Not to be a smart ass but can you hear the difference between 44.1 and 96k? Really? (I do not want to get into a you know what match about sample rates) Are you tracking and seeking low latency by shrinking buffer size? If you insist on high sample rates (which is fine by me) and increased bit depth you may want to "render"/freeze some of your tracks to ease the load on your pc. Create a backup of your project then open new one with stems or submixes. you can then tweak away and render those to re-import into original. Old school bounce in digital age. I am a bit confused by our statement about 32 bit vs 24 bits. My PC DAW uses a 32 bit program (this is b/c some of my plug-ins are only 32 not 64). Now when one speaks of 24 vs 32 and sample rate in the same sentence Bit depth = noise floor, dynamic range. 32 bit processing is a different creature all together. Hope this helps, not trying to be difficult. Be well all.

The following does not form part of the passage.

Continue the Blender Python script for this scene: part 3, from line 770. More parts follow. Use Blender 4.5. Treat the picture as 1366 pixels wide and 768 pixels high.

I said I record at 92/32, not because I can hear a difference, but to avoid rounding errors. Digital processing is simply math, and results become more accurate when they are significant to more decimal places. It seems to me (please note the use of that phrase) that, given the amount of digital processing I apply to my tracks, I lessen the potential of digital artifacts, thereby preserving harmonics and intentional detuned beating, by using the higher sample rate. As for bit depth, as you note, it lowers the noise floor and, given that I don't have a proper studio, that is important when I do noise reduction. It also allows for greater dynamic range, which is a factor in my music, and allows me to be more "quick and dirty" when I record. Also, 32-bit processing in my DAW is floating-point, as opposed to fixed point, which, again it seems to me, reduces rounding errors.
As for load on my computer, that's a non-issue. A larger ASIO buffer is needed to handle the additional data but as long as the computer can keep up with the data, it does not mean latency is increased. As I noted in my earlier post, I have used as large as a 4k ASIO buffer and, on my system, it resulted in no perceivable latency.
The only downside in working in 92/32 is more data is produced so more data has to be stored. My home system is LAN based and has a total of more than 15 terabytes of storage spread among the various things that I do with computers (there are, at any given time, 7 to 9 computers on my LAN). My music is backed up to three separate RAID systems and I'm not remotely close to running out space, and won't for the foreseeable future. I'm used to editing video (also as an amateur), and the storage and processing requirements for that make audio recording and mixing a walk in the park for my systems.
So, what do these rounding errors sound like? Can you post a sample?
No. I am an amateur and I don't record for any reason other than my own pleasure and edification, and that of my writing partner, as well as some friends whose opinions about the
composition, not the recording, I solicit. My projects are not intended to be distributed to anyone and certainly not heard by everyone but, rather, to be produced and performed for an audience at some later date once they are finished. I don't record for anyone else, don't want to record for anyone else, and will never produce recordings that are intended for commercial (or, for that matter, public) distribution. What little free time I have is spent composing and recording and I have no interest in convincing anyone else that I am right. My system works for me, and that's all that matters. As I mentioned in another thread, as useful and helpful as HR is, many of its participants appear to believe that there is only one kind of music, to be created in only one way, and for only a single end result. That is simply not true.
If I am wrong, I am wrong, but so what? I don't tell anyone else that they should record and mix at 96/32 and I don't know why anyone would have a vested interest in convincing me that I shouldn't. My points in my original post were that too-small ASIO buffers typically result in crackles and pops and a large ASIO buffer does not necessarily result in perceivable latency, and I am correct about that. Someone specifically asked me what sample rate I record at and I answered.
I like this guy's video very much (and liked it and said so the first time it was posted). My concerns have nothing to do with stair-stepping, but with sonic artifacts and, specifically, those that effect harmonics and beating, introduced as a result of lower precision mathematics being used for digital processing. I don't believe the video addresses that.